I think these dorms are great!

The Deuce
Livermore, CA

I love the interest that The Freedom From Religious Foundation shows in this. Now, if the shoe was on the other foot here, they would say that true equality exists. Well, it still does. These schools provide equal housing for all students. The students then have the choice. All is equal and everyone has the ability to exercise their own beliefs. What a novel concept. If you want freedom from religion, don't go to church or watch religious programs. Again, it is your choice and no one is pushing you one way or the other. There will always be people of faith and there will always be people without any faith. Live and let live.

brian of ohio
Kent, OH

true blue -I agree completely. I think the Attorney got his statement 180 backwards. The constitution is for the people so they can live the way they deem best. I go to when the Lord says, the Sabbath was made for man, not man for the Sabbath. Likewise the constitution was made for man[kind] and not man[kind] for the constitution. Somehow these people think that freedom from religion means that the rest of us can't have a place for our religious beliefs anywhere near where they are. If the students want a place where they can live on campus free from the large amount of profanity and other filth on campus, then they should have that option. As a grad student I hear so much profanity it is appalling. I'm not a lawyer, but maybe you can't lawfully say someone can't live there based on religious preference. But you sure should be able to allow students to decide what is appropriate to say, post on walls, and have a room to worship in a basement. A university may usually be government funded, but it is a PUBLIC institution that allows the same government freedoms.

Trouble
Vancouver, WA

The US Constitution guarantees freedom of religion and freedom of speech. That makes public places, especially public universities, fertile ground where all religion can flourish, not a sterile environment that must be free from religion.

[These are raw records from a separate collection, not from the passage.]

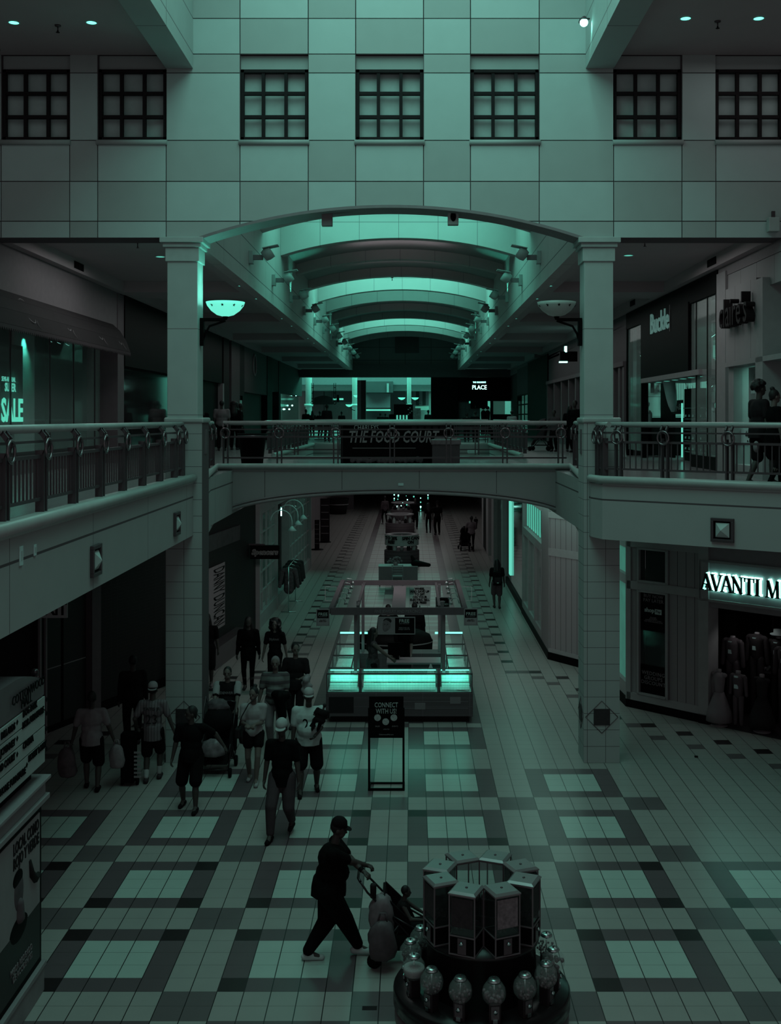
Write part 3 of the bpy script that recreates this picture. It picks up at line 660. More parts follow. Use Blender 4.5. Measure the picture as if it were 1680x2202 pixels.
for lab, u, v, zb_, col, kind in SUITS:
    t = thing('mannequin', 'mannequin in ' + lab, 'mannequin', R7.w(u, v, 0), R7.rz)
    m = mat('suit_%d' % int(col * 1000), col, .8); s = 1.0 if kind == 'suit' else .78
    zt_ = (zb_ + .72) if kind == 'suit' else 1.12
    bm = B(); capsule(bm, (0, 0, zt_ - .42), (0, 0, zt_ - .12), .12 * s, .16 * s); capsule(bm, (-.17 * s, 0, zt_ - .06), (.17 * s, 0, zt_ - .06), .06 * s, .06 * s)
    if kind != 'dress':
        for q in (-1, 1): capsule(bm, (q * .2 * s, 0, zt_ - .08), (q * .24 * s, 0, zt_ - .55 * s), .055 * s, .045 * s)
    obj('jacket' if kind != 'dress' else 'bodice', bm, m, t)
    bm = B(); lathe(bm, [(.05, 0), (.05, .07), (.0, .08)], (0, 0, zt_ - .02), 12); obj('neck', bm, GREY, t)
    if kind != 'dress':
        bm = B(); prism(bm, [(-.035, -.14 * s), (.035, -.14 * s), (.05, -.12 * s), (-.05, -.12 * s)], zt_ - .3, zt_ - .04); obj('shirt_front', bm, WHITE, t)
        bm = B()
        for q in (-1, 1): capsule(bm, (q * .08 * s, 0, zt_ - .5), (q * .09 * s, 0, .08), .08 * s, .05 * s)
        obj('trousers', bm, m, t)
    else:
        bm = B(); lathe(bm, [(.27, .10), (.25, .3), (.16, .55), (.10, zt_ - .42)], n=20); obj('skirt', bm, m, t)
        bm = B(); lathe(bm, [(.18, 0), (.17, .02), (.02, .03), (.02, .2)], n=16); obj('stand_base', bm, GREY, t)
    if 'hat' in lab:
        bm = B(); lathe(bm, [(.17, 0), (.17, .015), (.10, .02), (.095, .11), (0, .12)], (0, 0, zt_ + .1), 16); obj('hat', bm, PAPER, t)
t = thing('shelf_table', 'dark table of shoes between the shop entrance mannequins', 'table', R7.w(1.1, 1.6, 0), R7.rz)
bx('top', -.6, .6, -.2, .2, .93, .97, GREY, t); bx('body', -.5, .5, -.15, .2, 0, .93, BLACK, t)
for i in range(5):
    bm = B(); capsule(bm, (0, -.1, .03), (0, .1, .04), .03, .035, 8); o = obj('shoe', bm, (PAPER, SOOT)[i % 2]); o.location = R7.w(.75 + .17 * i, 1.53, .98); o.rotation_euler = (0, 0, R7.rz + .3)
    tag(o, 'dress shoe lying on the dark entrance table', 'shoe', 'shoes on the entrance table')
for i in range(3):
    o = bx('garment', 0, .05, 0, .35, 0, .9, (SOOT, GREY, SOOT)[i], bevel=.02); o.location = R7.w(.25 + .45 * i, 2.6, 1.1); o.rotation_euler = (0, 0, R7.rz)
    tag(o, 'jacket hanging deep inside the menswear shop', 'jacket', 'jackets inside the menswear shop')
    o['kind'] = 'thing'
spot('menswear_lamp', R7.w(.9, .5, 2.42), R7.w(.8, .6, 0), 5, 120, NEUT)
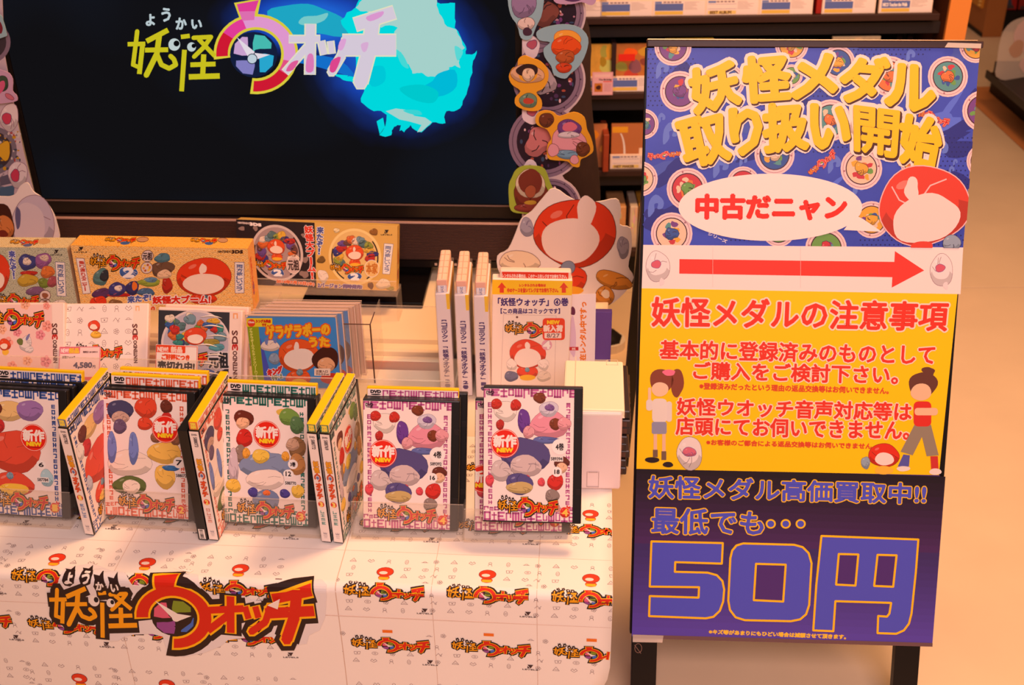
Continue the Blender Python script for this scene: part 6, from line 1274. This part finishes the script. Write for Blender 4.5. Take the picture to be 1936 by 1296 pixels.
def wisp(x, y, s, c=(98, 124, 215)):
    s *= 1.35; P.poly(smooth([(x - s * .5, y + s), (x - s * .45, y), (x, y - s * .5), (x + s * .5, y - s * .1), (x + s * .45, y + s * .4), (x + s * .1, y + s * .45), (x + s * .15, y + s * .1), (x - s * .1, y + s * .15), (x - s * .1, y + s * .6)], 3), c, 1)
for x, y, s in ((205, 130, 50), (560, 150, 40), (520, 650, 60), (170, 860, 60), (1130, 640, 50), (1260, 770, 45), (1700, 560, 60), (1540, 60, 35), (200, 400, 30), (640, 630, 30), (1760, 680, 22), (1780, 640, 18), (250, 470, 60), (1500, 700, 40)): wisp(x, y, s)
for i, (x, y, r) in enumerate([(262, 25, 100), (300, 265, 108), (1150, 110, 92), (1740, 185, 108), (1430, 185, 108), (105, 440, 80), (88, 735, 92), (340, 790, 112), (255, 1030, 112), (1275, 680, 112), (808, 605, 108), (1110, 420, 110), (1925, 370, 108), (1930, 640, 90), (1085, 1110, 112), (1330, 955, 98), (640, 760, 90), (1560, 640, 80), (900, 15, 90), (1890, 20, 90), (560, 210, 90), (900, 180, 60), (830, 1010, 90)]):
    medal(P, x, y, r, 2 + i * .01, i + 3, r * 1.02)
for q in ([(310, 575), (125, 585), (120, 640), (300, 625)], [(975, 690), (1115, 555), (1150, 620), (1010, 730)], [(1560, 330), (1760, 400), (1740, 470), (1540, 400)]): logo(P, q, 7, 1, cy=(240, 150, 60), cr=(215, 60, 50), ce=(250, 200, 170), cb=(170, 60, 70), flames=False)
P.text('シリーズ', [(455, 1020), (555, 1065), (548, 1082), (450, 1036)], (220, 215, 230), 7, 1)
ttl = [('妖', (340, 160), (590, 95), (625, 325), (385, 385)), ('怪', (636, 90), (880, 68), (890, 305), (652, 322)), ('メ', (908, 78), (1130, 66), (1140, 290), (905, 300)), ('ダ', (1170, 72), (1425, 92), (1380, 328), (1165, 312)), ('ル', (1430, 118), (1655, 140), (1668, 388), (1405, 330)),
       ('取', (280, 440), (525, 370), (572, 625), (340, 672)), ('り', (560, 368), (725, 345), (738, 572), (596, 612)), ('扱', (750, 342), (975, 328), (985, 568), (755, 592)), ('い', (1010, 340), (1205, 345), (1205, 570), (1005, 565)), ('開', (1238, 345), (1475, 375), (1458, 622), (1242, 580)), ('始', (1490, 388), (1722, 425), (1665, 690), (1488, 640))]
for ch, *q in ttl:
    q = [np.array(p, float) for p in q]; V, Fc, E = glyphs(ch)
    Pm = quad_map(q)(V); P.edges(Pm, E, 30, (250, 225, 215), 12, 8); P.add(Pm, Fc, (250, 225, 215), 13)
for ch, *q in ttl:
    V, Fc, E = glyphs(ch); q = np.array(q, float); sh_ = quad_map(q + [5, 9])(V); P.edges(sh_, E, 14, (75, 40, 30), 14, 6); P.add(sh_, Fc, (75, 40, 30), 15)
    Pm = quad_map(q)(V); P.edges(Pm, E, 8 if ch == '開' else 13, (250, 200, 20), 16, 6); P.add(Pm, Fc, (250, 200, 20), 17)
P.ell(785, 888, 494, 181, (252, 232, 226), 18, n=56); P.poly([(1240, 930), (1282, 950), (1385, 1020), (1180, 1010)], (252, 232, 226), 18.1)
P.text('中古だニャン', [(390, 822), (1192, 825), (1190, 952), (388, 948)], (228, 48, 34), 19, 8)
# plain red and white rounded picture in the corner
blob(P, 1610, 880, 250, 205, (222, 68, 50), 17.3, 8, .05, (240, 190, 190), 12, n=40, rot=-12); blob(P, 1620, 950, 190, 125, (246, 218, 210), 18.2, 6, .07, None, n=32, rot=-18); blob(P, 1545, 790, 40, 60, (246, 218, 210), 18.3, 4, .16, None); blob(P, 1760, 1080, 48, 42, (150, 165, 185), 19, 3, .04, (90, 90, 110), 5); blob(P, 1600, 1100, 60, 30, (225, 70, 55), 18.6, 3, .05)
P.build('title_print', sh1)
# ---- arrow sheet
Q = [(1216, 463), (1820, 468), (1815, 556), (1213, 545)]
sh2 = sheet('arrow_sheet', Q, .0026, mat((250, 230, 224), .4), None); sh2['label'] = 'white strip with a red arrow'
P = PP((1180, 460, 2.847), (1205, 460, 1830, 560), [(1210, 463), (1830, 463), (1830, 560), (1210, 560)])
P.poly([(297, 85), (1452, 100), (1455, 42), (1612, 146), (1438, 238), (1441, 182), (296, 163)], (232, 62, 50), 1)
for cx, cy in ((180, 125), (1706, 145)): blob(P, cx, cy, 62, 84, (242, 226, 224), 1, 5, .06, (140, 110, 120), 4, n=26); blob(P, cx - 8, cy - 12, 26, 20, (215, 95, 115), 2.5, 4, .1, (100, 90, 150), 4); blob(P, cx + 22, cy + 82, 12, 22, (235, 220, 220), 1.6, 3, .2)
P.line([(476, 20), (476, 235)], 1.5, (235, 205, 200), 2); P.line([(948, 20), (948, 240)], 1.5, (235, 205, 200), 2)
P.build('arrow_print', sh2)
# ---- yellow notice sheet
Q = [(1213, 545), (1809, 556), (1774, 898), (1203, 886)]
sh3 = sheet('notice_sheet', Q, .0030, mat((255, 208, 12), .4, .04, 6, bump=.1), None); sh3['label'] = 'yellow sheet with red writing'
P = PP((1180, 460, 2.847), (1203, 545, 1815, 898), [(1190, 540), (1830, 540), (1830, 899), (1190, 899)])
RR = (232, 58, 40); WO = (252, 225, 205)
P.text('妖怪メダルの注意事項', [(150, 290), (1745, 318), (1730, 470), (150, 445)], RR, 2, 4.8, [(13, WO)], joins=6)
P.text('基本的に登録済みのものとして', [(195, 522), (1670, 548), (1665, 652), (192, 620)], RR, 2, 3.2, [(9, WO)])
P.text('ご購入をご検討下さい。', [(375, 638), (1472, 660), (1468, 758), (372, 730)], RR, 2, 3.2, [(9, WO)])
P.text('※登録済みだったという理由の返品交換等はお伺いできません。', [(405, 750), (1422, 776), (1420, 810), (405, 784)], (222, 75, 40), 2, 1.6)
P.text('妖怪ウオッチ音声対応等は', [(285, 832), (1545, 858), (1540, 955), (285, 922)], RR, 2, 3.2, [(9, WO)])
P.text('店頭にてお伺いできません。', [(280, 935), (1532, 955), (1530, 1057), (278, 1028)], RR, 2, 3.2, [(9, WO)])
P.text('※お客様のご都合による返品交換等はお伺いできません', [(442, 1055), (1330, 1076), (1328, 1106), (442, 1084)], (222, 75, 40), 2, 1.6)
# plain coloured figures of the print
for cx, cy, fl in ((195, 690, 0),):
    blob(P, 200, 740, 62, 66, (140, 70, 50), 3, 3, .05, n=26); blob(P, 285, 750, 34, 78, (140, 70, 50), 3, 6, .08); blob(P, 192, 785, 46, 38, (245, 205, 170), 4, 3, .03); blob(P, 240, 695, 36, 16, (240, 120, 150), 4.5, 3, .1)
    P.rrect(150, 835, 230, 965, 24, (238, 225, 215), 3.5); P.rrect(118, 840, 152, 900, 14, (235, 222, 215), 3.2); P.rrect(226, 850, 256, 960, 14, (235, 222, 215), 3.2); P.rrect(128, 775, 144, 850, 7, (245, 205, 170), 3.0); P.rrect(148, 960, 228, 1025, 10, (150, 150, 175), 3.6)
    P.rect(158, 1025, 176, 1120, (240, 195, 160), 3.3); P.rect(204, 1025, 222, 1135, (240, 195, 160), 3.3); P.rect(154, 1110, 180, 1150, (120, 95, 80), 3.6); P.rect(200, 1118, 226, 1165, (120, 95, 80), 3.6); blob(P, 150, 1165, 40, 15, (45, 30, 35), 4, 3, .05); blob(P, 235, 1190, 28, 15, (45, 30, 35), 4, 3, .05)
blob(P, 352, 1130, 68, 88, (240, 226, 220), 3, 4, .05, (120, 100, 110), 4, n=26); blob(P, 350, 1122, 36, 24, (220, 110, 130), 4.6, 3, .08, (90, 90, 150), 4)
blob(P, 1605, 760, 76, 70, (105, 60, 48), 3, 3, .07, n=26); blob(P, 1635, 690, 34, 26, (105, 60, 48), 3.1, 6, .2); blob(P, 1595, 800, 56, 46, (240, 195, 155), 4, 3, .03); P.rrect(1555, 850, 1650, 985, 24, (222, 50, 40), 3.6); P.rrect(1560, 885, 1685, 925, 16, (240, 195, 155), 4.2)
P.poly([(1560, 975), (1648, 975), (1690, 1140), (1625, 1145), (1600, 1040), (1550, 1140), (1485, 1120)], (150, 135, 115), 3.5); P.poly([(1500, 1135), (1535, 1140), (1530, 1200), (1470, 1200)], (90, 90, 170), 3.8); P.poly([(1645, 1145), (1685, 1145), (1690, 1225), (1650, 1225)], (205, 55, 50), 3.8); blob(P, 1500, 1212, 36, 14, (240, 225, 215), 4, 3, .05); blob(P, 1672, 1228, 32, 18, (240, 225, 215), 4, 3, .05)
blob(P, 1395, 1140, 82, 62, (225, 50, 30), 3, 5, .05, (110, 40, 30), 4, n=26); blob(P, 1398, 1160, 52, 34, (248, 225, 215), 4, 3, .05); blob(P, 1395, 1220, 48, 24, (245, 190, 60), 4.2, 3, .05); blob(P, 1297, 1180, 22, 34, (150, 170, 185), 3.4, 3, .1, (100, 110, 130), 3)
P.build('notice_print', sh3)
# ---- dark purple price sheet
Q = [(1203, 885), (1776, 898), (1762, 1215), (1197, 1199)]
sh4 = sheet('price_sheet', Q, .0026, mat((72, 48, 120), .4, .1, 8, bump=.1), None); sh4['label'] = 'dark purple sheet reading 50 yen'
P = PP((1180, 880, 3.116), (1195, 885, 1780, 1216), Q)
for i in range(26):
    f = i / 25; c = tuple(int(a * (1 - f) + b * f) for a, b in zip((40, 28, 42), (96, 76, 192))) if f > .4 else tuple(int(a * (1 - f / .4) + b * f / .4) for a, b in zip((34, 24, 36), (76, 44, 100)))
    y0 = 5 + i * 41; P.poly([(40, y0), (1900, y0 + 60), (1900, y0 + 104), (40, y0 + 44)], c, .1 + i * .02)
YB = (255, 200, 25); BB = (82, 88, 205)
P.text('妖怪メダル高価買取中!!', [(145, 60), (1776, 108), (1770, 225), (145, 190)], BB, 3, 4.4, [(10, YB)], joins=6)
P.text('最低でも', [(165, 248), (820, 270), (815, 410), (162, 398)], BB, 3, 4.5, [(11, YB)], joins=6)
for cx in (862, 950, 1038): P.ell(cx, 343, 30, 28, YB, 2); P.ell(cx, 343, 20, 19, BB, 3)
five = [(160, 446), (580, 456), (574, 577), (300, 568), (298, 625), (490, 630), (545, 645), (578, 680), (588, 730), (582, 800), (562, 855), (525, 890), (480, 899), (146, 886), (150, 768), (437, 777), (440, 716), (150, 712)]
zer = [(700, 458), (1000, 466), (1050, 480), (1085, 515), (1102, 575), (1088, 820), (1070, 875), (1035, 905), (980, 916), (710, 910), (655, 893), (622, 850), (612, 795), (624, 545), (635, 500), (660, 470)]
zin = [(775, 578), (950, 583), (935, 800), (762, 792)]
yen = [(1160, 414), (1730, 435), (1716, 620), (1690, 870), (1675, 930), (1645, 970), (1600, 990), (1490, 986), (1494, 885), (1545, 889), (1560, 870), (1570, 808), (1242, 798), (1230, 975), (1112, 970), (1130, 700)]
y1_ = [(1262, 520), (1377, 523), (1360, 706), (1246, 700)]; y2_ = [(1490, 525), (1602, 528), (1582, 713), (1470, 708)]
for o_, ins in ((five, []), (zer, [zin]), (yen, [y1_, y2_])):
    P.poly(o_, BB, 4); P.outline(o_, 12, YB, 5)
    for q in ins: P.poly(q, (80, 50, 124), 6); P.outline(q, 12, YB, 7)
P.text('※キズ等があまりにもひどい場合は減額させて頂きます。', [(500, 965), (1305, 996), (1303, 1022), (498, 990)], (250, 205, 60), 3, 1.8)
P.build('price_print', sh4)
o = sheet('tape_strip', [(1196, 1199), (1762, 1215), (1762, 1222), (1196, 1206)], .0034, mat((110, 80, 85), .25, spec=.6), None)
o = sheet('tape_strip', [(1790, 81), (1853, 83), (1852, 92), (1784, 90)], .0056, clear(dens=.5, gl=.6), None)
o = sheet('tape_strip', [(1196, 1199), (1254, 1201), (1252, 1214), (1196, 1213)], .0037, clear(dens=.45, gl=.3), None)
P = posed_print(MP, (1190, 1200, 1250, 1296)); P.ring(1207, 1228, 7, 9, .8, (170, 130, 110), 1); P.line([(1200, 1222), (1212, 1238)], .8, (170, 130, 110), 1); P.build('pen_scribble', t, clip=False, off=-.0035)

These faith based dorms require only adherence to behavioral codes that anyone can choose to follow. They do not require a religious affiliation or even a proclaimed belief in God to live there. To say that these dorms are illegal is contradicts federal law.

HBZion
Salt Lake City, UT

What a great idea, faith based dorms. We must fight to keep our freedom to practice religion. This right needs to be broadened through the courts. This and many other law suits defending our religious freedoms should expand not limit the First Amendment.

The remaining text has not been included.